Realidad Helicoide est née avec le concours de la National Endowment for Democracy, fondation financée notamment par des agences gouvernementales américaines et qui soutient de nombreuses organisations critiques du gouvernement vénézuélien.

- "Etre un cafard" -

Casque sur les yeux et les mains équipées de capteurs, l'utilisateur entre dans l'Hélicoïde et se retrouve plongé dans des couloirs et des cellules sombres. Il entend des témoignages de prisonniers tandis qu'il ressent la présence permanente d'un agent policier, vêtu de noir, qui l'accompagne où qu'il aille.

On entend des voix d'hommes politiques, mais aussi de gens ordinaires comme un danseur ou un professeur de sport.

"Tous ceux qui pensent différemment du gouvernement peuvent être des victimes", explique M. Navarro.

Le bureau du procureur général du Venezuela rejette toutes les accusations et soutient que la justice vénézuélienne fonctionne normalement, assurant que plus de 450 militaires et policiers ont été condamnés pour des violations des droits de l'homme ou que 850 fonctionnaires ont été arrêtés.

A un moment donné, le visiteur virtuel est entouré de cafards. Il rétrécit alors progressivement jusqu'à atteindre la taille de l'insecte. Une idée née d'interviews de prisonniers.

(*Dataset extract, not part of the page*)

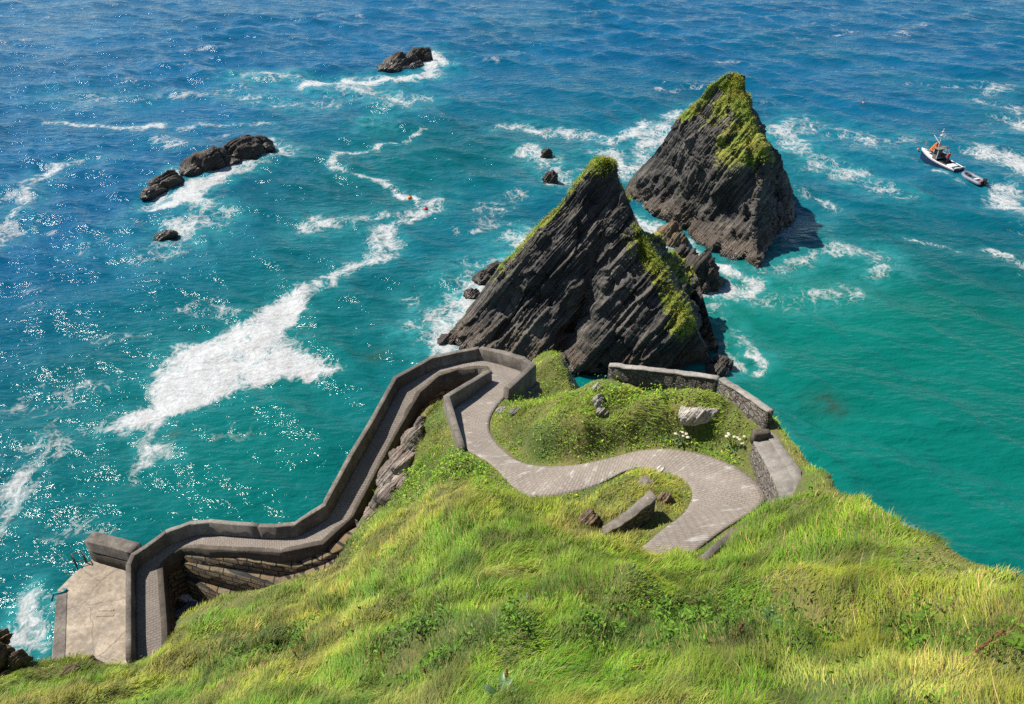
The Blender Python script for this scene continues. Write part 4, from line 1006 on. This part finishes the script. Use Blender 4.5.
def scatter(n, dens_fn):
    x = rng.uniform(-34, 30, n); y = rng.uniform(3, 48, n); z = ground_z(x, y)
    px, py, dep = project(x, y, z)
    k = (px > -160) & (px < 1180) & (py < 860) & (dep > 4) & (z > 1.0); x, y, z = x[k], y[k], z[k]
    keep = rng.random(len(x)) < dens_fn(x, y, z); x, y, z = x[keep], y[keep], z[keep]
    d, kk = kd_query(x, y, kd, 3); dw_, _ = kd_query(x, y, kw, 3)
    lowp = (kk // (ACR + 1)) < NLOW * KD
    nr_ = np.where(d < 1.3)[0]; d = d.copy(); d[nr_] = poly_sd(x[nr_], y[nr_], PATHPOLY)[0]; d[d > 90] = 9
    ok = (d > np.where(lowp, .5, .02 + .12 * rng.random(len(x)) ** 2)) & (dw_ > .16)
    s, _ = poly_sd(x, y, EDGE); 
    return x[ok], y[ok], z[ok], d[ok], s[ok]
def slope_at(x, y): 
    fx = np.clip(((x - GX0) / GS).astype(int), 0, len(gx) - 1); fy = np.clip(((y - GY0) / GS).astype(int), 0, len(gy) - 1)
    return slope.reshape(XX.shape)[fy, fx]
def normal_at(x, y):
    fx = np.clip(((x - GX0) / GS).astype(int), 0, len(gx) - 1); fy = np.clip(((y - GY0) / GS).astype(int), 0, len(gy) - 1)
    n = np.stack([-gxx[fy, fx], -gyy[fy, fx], np.ones(len(x))], -1); return n / np.linalg.norm(n, axis=1, keepdims=True)
def dens(x, y, z):
    s, _ = poly_sd(x, y, EDGE); dist = np.sqrt(x * x + y * y + (CAMZ - z) ** 2)
    d = np.clip(26 / dist, .35, 1.0)
    sl = slope_at(x, y); pat = n2(x, y, 1.1, 3, 51)
    d *= np.where(s > .15, np.clip(.75 - .35 * sl + .4 * pat, 0, .6), 1) * np.where(sl > 2.6, .15, 1)
    return d * (1 - .85 * inreg(x, y, REG_BARE, .5))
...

"(Quand vous êtes détenus) on vous donne l'impression d'être un cafard", explique M. Navarro, qui estime que cette sensation reflète la "déshumanisation" engendrée par la "torture".

Tout n'est pas virtuel: les cris que l'on entend lors de la visite, entre les chocs électriques, sont réels. Ils ont été enregistrés secrètement par un prisonnier avec un téléphone portable, explique M. Navarro.

Ce que l'on ressent dans Realidad Helicoide coïncide avec des témoignages révélés, sans dévoiler de noms, par la CPI dans ses enquêtes.

Les décharges électriques sur les testicules ou l'étouffement avec des sacs en plastique sont fréquents dans l'Hélicoïde alors que de nombreuses femmes font état de viols, selon les témoignages.

Les souvenirs sont douloureux reconnait M. Navarro qui précise toutefois : "le plus dur, c'est qu'au Venezuela, la torture continue".